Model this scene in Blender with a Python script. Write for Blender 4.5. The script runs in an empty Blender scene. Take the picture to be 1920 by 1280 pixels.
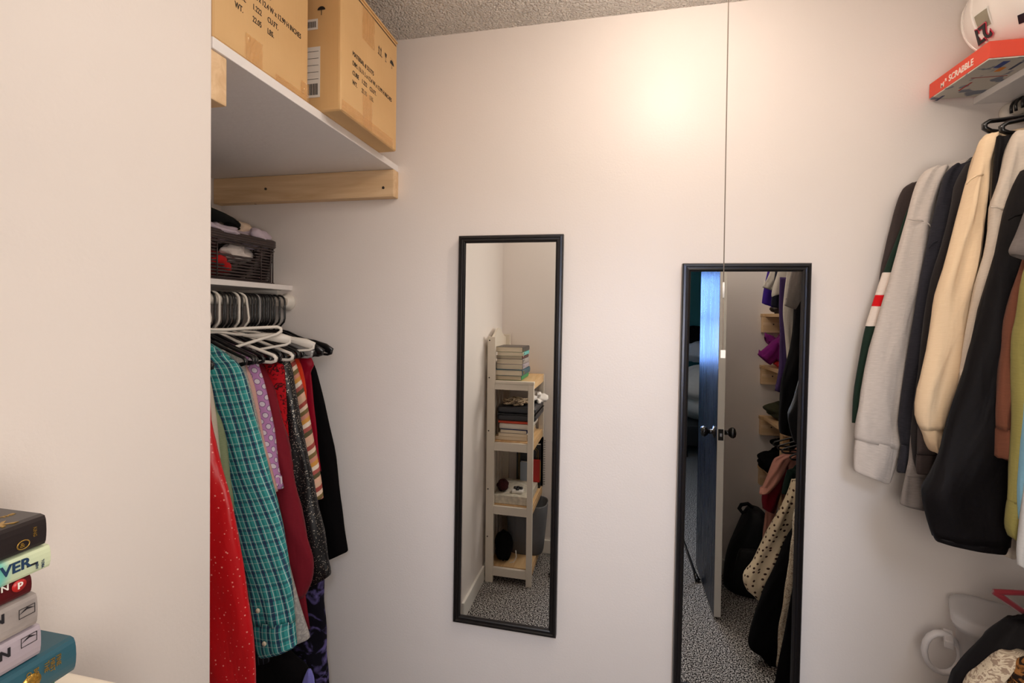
import bpy, bmesh, math, random
from math import sin, cos, pi, sqrt
from mathutils import Vector, Matrix, Euler
random.seed(7)
S = bpy.context.scene
COL = S.collection

# ---------------------------------------------------------------- camera, light, exposure
TH, PT, RL, FPX, SHY, HC = .2066, .0156, .0125, 887.4, -.0197, 1.52
camd = bpy.data.cameras.new('camera'); cam = bpy.data.objects.new('camera', camd); COL.objects.link(cam)
CR = Matrix.Rotation(TH, 3, 'Z') @ Matrix.Rotation(pi/2-PT, 3, 'X') @ Matrix.Rotation(RL, 3, 'Z')
cam.matrix_world = Matrix.Translation((0, 0, HC)) @ CR.to_4x4()
camd.sensor_width = 36; camd.lens = FPX/1920*36; camd.shift_y = SHY; camd.clip_start = .01
S.camera = cam
S.view_settings.view_transform = 'Standard'; S.view_settings.look = 'None'
S.view_settings.gamma = 1; S.view_settings.use_curve_mapping = False
S.view_settings.exposure = 0.0
try:
    S.cycles.use_denoising = True; S.cycles.max_bounces = 10; S.cycles.diffuse_bounces = 6; S.cycles.glossy_bounces = 5
    S.cycles.transparent_max_bounces = 12; S.cycles.sample_clamp_indirect = 6; S.cycles.caustics_reflective = False; S.cycles.caustics_refractive = False
except Exception: pass
W = bpy.data.worlds.new('World'); S.world = W; W.use_nodes = True
W.node_tree.nodes['Background'].inputs[0].default_value = (.34, .58, 1, 1)
W.node_tree.nodes['Background'].inputs[1].default_value = 1.6
BULB = (.19, 1.03, 2.30)
BULB_E = 121.0
# daylight entering by the bedroom window
ld = bpy.data.lights.new('window_daylight', 'AREA'); ld.shape = 'RECTANGLE'; ld.size = 1.5; ld.size_y = 1.2
ld.energy = 62; ld.color = (.17, .36, 1.0)
lo = bpy.data.objects.new('window_daylight', ld); COL.objects.link(lo)
lo.location = (-.3, -3.62, 1.5); lo.rotation_euler = (pi/2, 0, 0)
lo.rotation_euler = Vector((0, -1, 0)).to_track_quat('Z', 'Y').to_euler()   # emits toward +y
# added fill lamp behind the camera, aimed through the doorway at the back wall
l2 = bpy.data.lights.new('doorway_fill', 'AREA'); l2.shape = 'DISK'; l2.size = .5; l2.energy = 21; l2.color = (.74, .82, 1)
o2 = bpy.data.objects.new('doorway_fill', l2); COL.objects.link(o2); o2.location = (.28, -.85, 2.25)
o2.rotation_euler = (Vector(o2.location)-Vector((0, 1.5, .5))).to_track_quat('Z', 'Y').to_euler()
# added soft fill just under the closet ceiling, which evens the room out
l3 = bpy.data.lights.new('overhead_fill', 'AREA'); l3.shape = 'RECTANGLE'; l3.size = 1.5; l3.size_y = .7; l3.energy = 8.5; l3.color = (1, .91, .82)
o3 = bpy.data.objects.new('overhead_fill', l3); COL.objects.link(o3); o3.location = (.42, .42, 2.425)

l4 = bpy.data.lights.new('camera_side_fill', 'AREA'); l4.shape = 'DISK'; l4.size = .34; l4.energy = 8.2; l4.color = (1, .90, .82)  # added fill beside the camera, lifts the lower walls
o4 = bpy.data.objects.new('camera_side_fill', l4); COL.objects.link(o4); o4.location = (.14, -.02, 1.42)
o4.rotation_euler = (Vector(o4.location)-Vector((-.1, 1.5, .75))).to_track_quat('Z', 'Y').to_euler()

# ---------------------------------------------------------------- pixel -> point helpers (measuring the photograph)
YM = 1.475
def ray(px, py): return CR @ Vector(((px-960)/FPX, (-(py-640)+SHY*1920)/FPX, -1))
def P(px, py, y=None, x=None, z=None):
    d = ray(px, py); o = Vector((0, 0, HC))
    i, v = (0, x) if x is not None else (1, y) if y is not None else (2, z)
    return o + d*((v-o[i])/d[i])
def M(px, py, y=None, x=None, z=None):
    d = ray(px, py); d.y = -d.y; o = Vector((0, 2*YM, HC))
    i, v = (0, x) if x is not None else (1, y) if y is not None else (2, z)
    return o + d*((v-o[i])/d[i])

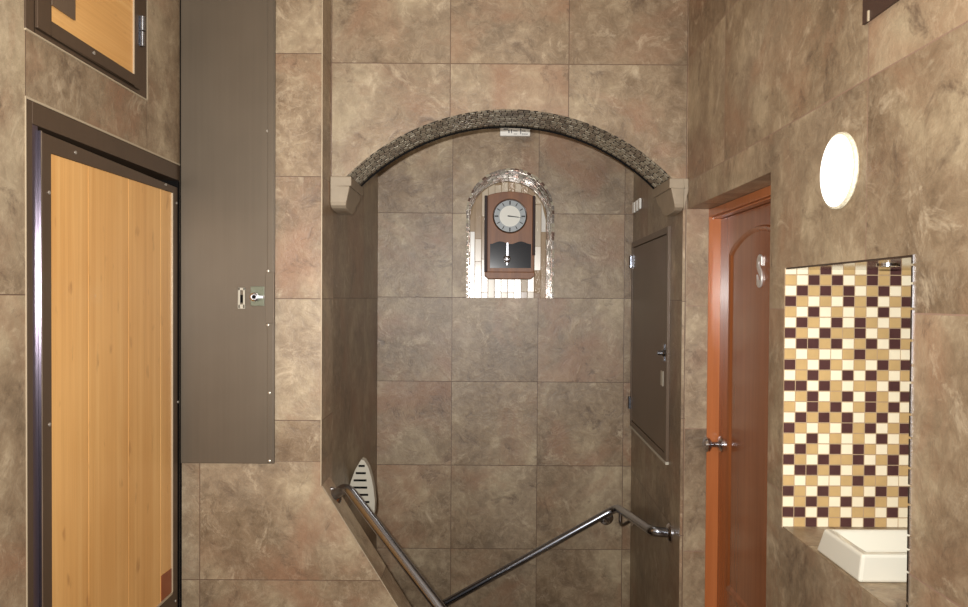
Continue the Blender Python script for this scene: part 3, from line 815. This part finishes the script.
# pale metal edge on the corner of the end wall
mb = MB(); mb.box((XSL0 - 0.0025, YF - 0.0020, dg0.z), (XSL0 + 0.0004, YF + 0.004, ZC - 0.001))
struct(mb.build('trim_4', M['trim_edge']), 'thin pale edge strip on the end wall corner beside the arch', 'trim')
mb = MB()  # black strip painting in the flash shadow under the arch
ex = dg0.x + (0.05 - dg0.z) / sl
mb.prism([(dg0.x - 0.0015, YF - 0.0025, dg0.z), (dg0.x + 0.0008, YF - 0.0025, dg0.z), (ex + 0.0008, YF - 0.0025, 0.05), (ex - 0.0015, YF - 0.0025, 0.05)],
         [(dg0.x - 0.0015, YF + 0.004, dg0.z), (dg0.x + 0.0008, YF + 0.004, dg0.z), (ex + 0.0008, YF + 0.004, 0.05), (ex - 0.0015, YF + 0.004, 0.05)])
struct(mb.build('trim_5', M['trim_edge']), 'thin pale edge strip down the sloping parapet', 'trim')

mb = MB(); mb.box((XL, YF - 0.003, 0.02), (XL + 0.006, YF - 0.0002, ZC - 0.001))
struct(mb.build('trim_11', M['black']), 'narrow dark joint in the corner between the bamboo door wall and the end wall', 'joint')

# ------------------------------------------------------------------ bamboo door in the left wall
bd = thing('door_1', (XL, 2.12, 0.0), 'bamboo board door in a dark bronze metal frame on the left wall', 'door', kind='structure')
y0d, y1d, ztd = DL[0], DL[1], DL[3]
fi = PX(38, 126, XL); zfi = fi.z; yfi = fi.y
mb = MB()  # black strip painting in the flash shadow under the arch
x0, x1 = XL - 0.10, XL + 0.0008
mb.box((x0, y0d, 0), (x1, yfi - 0.022, ztd)); mb.box((x0, yfi - 0.022, zfi), (x1, yfi, ztd)); mb.box((x0, yfi, zfi), (x1, y1d - 0.0005, ztd)); mb.build('frame', M['bronze'], bd, bevel=0.002)
mb = MB()  # black strip painting in the flash shadow under the arch
mb.box((XL - 0.001, y0d - 0.0025, 0), (x1 + 0.001, y0d, ztd + 0.005)); mb.box((XL - 0.001, y0d, ztd), (x1 + 0.001, YF - 0.004, ztd + 0.005)); mb.build('edge_trim', M['trim_edge'], bd)
lt0 = PX(39.5, 131, XL).z; lt1 = PX(179, 188.5, XL).z
ya0, ya1 = yfi + 0.006, YF - 0.022
lx0, lx1 = XL - 0.045, XL - 0.004
def ztp(y): return lt0 + (lt1 - lt0) * (y - ya0) / (ya1 - ya0)
bp = [PX(52.7, 153, XL + 0.004), PX(174, 192.5, XL + 0.004), PX(173.5, 594, XL + 0.004)]
by0, by1 = bp[0].y, bp[1].y; bz0 = bp[2].z
def bzt(y): return bp[0].z + (bp[1].z - bp[0].z) * (y - by0) / (by1 - by0)
mb = MB(); mb.box((x0, YF - 0.012, 0.0), (XL - 0.001, YF - 0.0012, zfi - 0.0005)); mb.build('far_jamb', M['black'], bd)  # coloured black so the gap past the leaf stays in shade
lf = MB()
def ybox(mb, y0, y1, zb0, zb1, zt0, zt1, xa, xb, mi=0):
    mb.hexa([(xa, y0, zb0), (xb, y0, zb0), (xb, y1, zb1), (xa, y1, zb1), (xa, y0, zt0), (xb, y0, zt0), (xb, y1, zt1), (xa, y1, zt1)], mi)
ybox(lf, ya0, ya1, bzt(ya0), bzt(ya1), ztp(ya0), ztp(ya1), lx0, XL)               # top rail
ybox(lf, ya0, by0, 0.02, 0.02, bzt(ya0), bzt(by0), lx0, XL)                      # near stile
ybox(lf, by1, ya1, 0.02, 0.02, bzt(by1), bzt(ya1), lx0, XL)                      # far stile
ybox(lf, by0, by1, 0.02, 0.02, bz0, bz0, lx0, XL)                                # bottom kick plate
leafo = lf.build('leaf_frame', M['bronze'], bd)
mb = MB(); mb.box((x0, yfi - 0.0215, 0.0), (XL - 0.0006, yfi - 0.0003, zfi - 0.001)); mb.build('channel', M['channel'], bd)
mb = MB(); mb.box((lx0, ya0 - 0.0055, 0.02), (XL + 0.006, ya0 - 0.0003, ztp(ya0))); mb.build('leaf_edge', M['chrome'], bd)
edges = [by0] + [PX(x, 300, XL).y for x in (89.5, 129.5, 161.5)] + [by1]
for i in range(4):
    e0, e1 = edges[i] + 0.0012, edges[i + 1] - 0.0012
    mb = MB(); ybox(mb, e0, e1, bz0 + 0.001, bz0 + 0.001, bzt(e0) - 0.001, bzt(e1) - 0.001, lx0 + 0.01, XL - 0.003)
    mb.build('bamboo_board', M['bamboo_v'], bd)
mb = MB()  # black strip painting in the flash shadow under the arch
for e in edges[1:4]: ybox(mb, e - 0.0012, e + 0.0012, bz0 + 0.001, bz0 + 0.001, bzt(e) - 0.002, bzt(e) - 0.002, lx0 + 0.01, XL - 0.0045)
mb.build('board_joints', M['seam'], bd)
mb = MB(); mb.box((XL - 0.006, by1 - 0.004, bz0), (XL + 0.0015, by1, bzt(by1) - 0.002)); mb.box((XL - 0.006, by0, bz0), (XL + 0.0015, by1, bz0 + 0.006)); mb.build('bead', M['trim_edge'], bd)
rp = [PX(161.8, 576, XL), PX(173.0, 567.5, XL)]
mb = MB(); ybox(mb, edges[3] + 0.003, by1 - 0.005, bz0 + 0.007, bz0 + 0.007, rp[0].z, rp[1].z, XL - 0.004, XL - 0.0015); tag(mb.build('patch', M['red_patch'], bd), 'reddish brown patch low on the bamboo', None)
def screw_x(px, py, par, X, r=0.0045):
    c = PX(px, py, X); mb = MB(); mb.lathe((X - 0.0005, c.y, c.z), (1, 0, 0), [(r, 0), (r, 0.002), (r * 0.6, 0.0032), (0.0005, 0.0034)], 12); mb.build('screw', M['screw'], par, smooth=True)
for p in ((75.5, 152.5), (165.8, 184.5), (49, 192.5), (49.5, 424.5), (176.5, 203), (178, 402), (175.5, 601)): screw_x(p[0], p[1], bd, XL)

# ------------------------------------------------------------------ upper bamboo cabinet
uc = thing('wall_cabinet', (XL, 2.0, UL[2]), 'high wall cabinet with a bamboo door above the bamboo door on the left', 'cabinet')
u0, u1, uz0, uz1 = UL
x0, x1 = XL - 0.10, XL + 0.004
fl_ = PX(33, 30, XL).y; fr_ = PX(138, 60, XL).y
mb = MB(); mb.box((x0, u0, uz0), (x1, fl_, uz1)); mb.box((x0, fr_, uz0), (x1, u1, uz1)); mb.box((x0, fl_, uz0), (x1, fr_, uz0 + 0.012)); mb.build('frame', M['bronze'], uc, bevel=0.002)
mb = MB(); mb.box((x0, u1, uz0 - 0.002), (x1 + 0.001, u1 + 0.005, uz1)); mb.box((XL - 0.001, u0, uz0 - 0.004), (x1 + 0.001, u1 + 0.005, uz0)); mb.build('edge_trim', M['trim_edge'], uc)
lz0 = uz0 + 0.014
b0y, b1y = PX(47, 22, XL).y, PX(131, 72, XL).y; bz_ = (PX(47, 22.6, XL).z + PX(131, 72.5, XL).z) / 2
mb = MB()  # black strip painting in the flash shadow under the arch
mb.box((XL - 0.03, fl_ + 0.002, lz0), (XL + 0.010, b0y, uz1)); mb.box((XL - 0.03, b1y, lz0), (XL + 0.010, fr_ - 0.002, uz1)); mb.box((XL - 0.03, b0y, lz0), (XL + 0.010, b1y, bz_))
udoor = mb.build('door', M['bronze'], uc, bevel=0.0015)
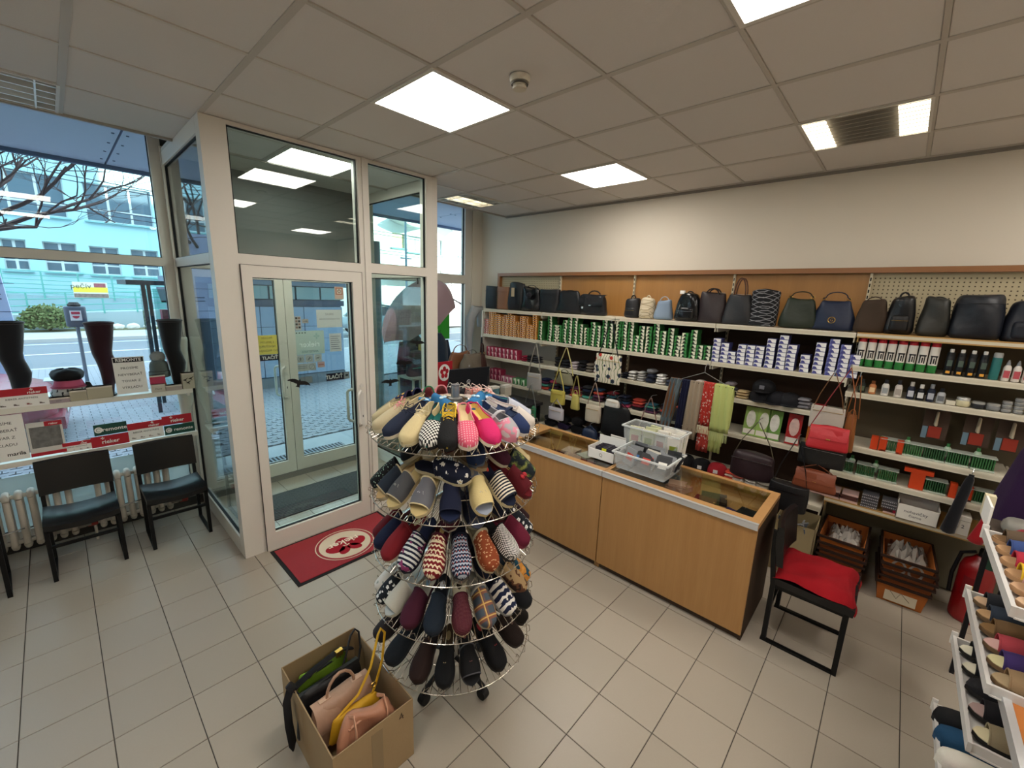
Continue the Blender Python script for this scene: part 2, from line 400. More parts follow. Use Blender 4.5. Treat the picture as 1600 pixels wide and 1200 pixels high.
------------------------------------------------------------------------
TASK BRIEF: Exactly as written, please give again the lines from the beginning of the listing through the line containing "COL = S.collection", inclusive, without any pictures.

WRITTEN REPLY:
Model this scene in Blender with a Python script. Write for Blender 4.5. The script runs in an empty Blender scene. Take the picture to be 1920 by 1280 pixels.
import bpy, bmesh, math, random
from math import sin, cos, pi, sqrt
from mathutils import Vector, Matrix, Euler
random.seed(7)
S = bpy.context.scene
COL = S.collection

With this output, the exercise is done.